We have started with a virtual machine called `` Kaffe'' with public domain source code. We have modified the virtual machine to take architecture-independent checkpoints, which are currently in a format that can only be recovered by another instrumented Kaffe. machine. However, since Kaffe is portable across architectures, so are the checkpoints.

The checkpointer leverages off the mark and sweep code for the Kaffe garbage collector. Instead of marking memory for collection/retention, the checkpointer checkpoints each object. Object checkpointing is a recursive procedure: each variable of an object is either a primitive type or an object itself. Primitive types can be checkpointed easily; object variables are checkpointed recursively. Object inheritance is also handled recursively: the subclass variables are checkpointed, and then the object is checkpointed using the checkpointing methodology for its superclass.

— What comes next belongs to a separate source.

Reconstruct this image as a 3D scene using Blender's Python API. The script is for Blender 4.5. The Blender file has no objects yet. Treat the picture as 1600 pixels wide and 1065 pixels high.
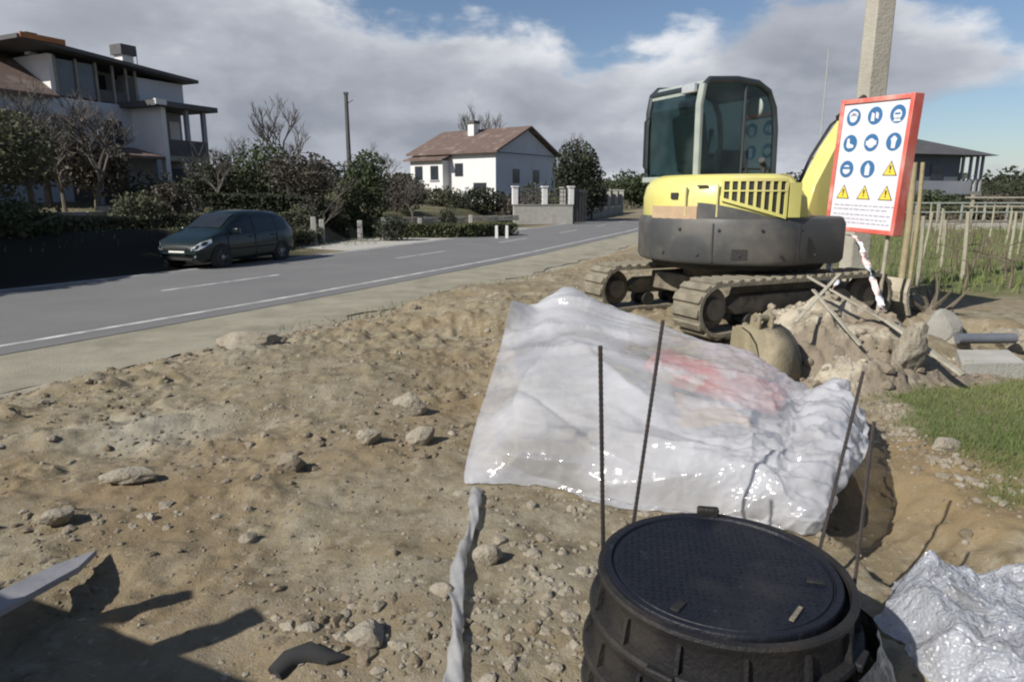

All types are stored in an architecture-independent format. Moreover, the interpreter is structured in the manner of Theimer and Hayes [TH] so that the execution state of the virtual machine may be restored. State external to the application's process is not checkpointed, which means that the bulk of the Java API (e.g. the window system and sockets) may not be checkpointed. Since the checkpointer is instrumented in the virtual machine rather than the browser, applet checkpointing is not supported. However, for standalone programs, the checkpointer is functional, and this is exciting.


Stage 2: Format the checkpoints as bytecode

Java bytecode is a machine-independent format for specifying safe executable content. It provides a natural format in which to store architecture-independent checkpoints. Since object class definitions are already stored in bytecode, data storage is straightforward. The subtle part will be encapsulating the machine state in bytecode, however this should be made possible by creating recoverable subclasses of objects, storing them as bytecode, and using them only for recovery of the execution state. The powerful by-product of using bytecode for checkpoints is that checkpoints may be recovered by any virtual machine, even those without support for checkpointing. Of course, in this case, the recovered code will not checkpoint further. However, this is an extra degree of functionality.

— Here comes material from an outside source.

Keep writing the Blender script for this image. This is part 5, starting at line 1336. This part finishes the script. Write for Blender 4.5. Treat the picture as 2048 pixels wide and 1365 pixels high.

Stage 3: Allow objects to checkpoint themselves

Conceptually, Java checkpointing can be viewed as invoking, for each accessible object, a checkpoint method that stores the object into a checkpoint, and a recover method that recovers the object from a checkpoint. There are default checkpointing methods for each primitive type, and the checkpointing of aggregate types is built on top of these primitive defaults. Recovery is similar. In Stage 3, we will allow the programmers to provide their own checkpoint and recover methods for objects that override the defaults.

The reasons for this are twofold. First, programmers may exploit performance optimizations that arise because the default methods may save more than is necessary. For example, an object may be able to build significant parts of its state from a smaller part of its state. Thus the significant parts may be excluded from the checkpoint, and simply rebuilt upon recovery. Moreover, programmers can use this as the interface to memory exclusion [PBKL,PCLBK]. Second, there may be times when a programmer must define checkpoint and recover methods for correctness. This is because the object relies on native (non-Java) code. Thus, for example, the part of the Java API that deals with the state of the window system must provide its own checkpointing method, since it relies on state outside of the Java process. By using the interface of checkpoint and recover methods, we can enable checkpointing on large parts of the Java API in a clean fashion, and this may pave the way for clean implementations of applet checkpointing.

Stage 4: Explore the possibility of Java bytecode checkpointing itself

The obvious last step is to enable, by compilation and/or extending the Java API, the checkpointing to be directed by the Java bytecode. With this functionality, any Java application is automatically empowered with AIC, because the checkpointing is defined in the bytecode, and checkpoints are themselves bytecode, which will direct further checkpointing.

This functionality may not be feasible, but it represents a direction of research that will be pursued.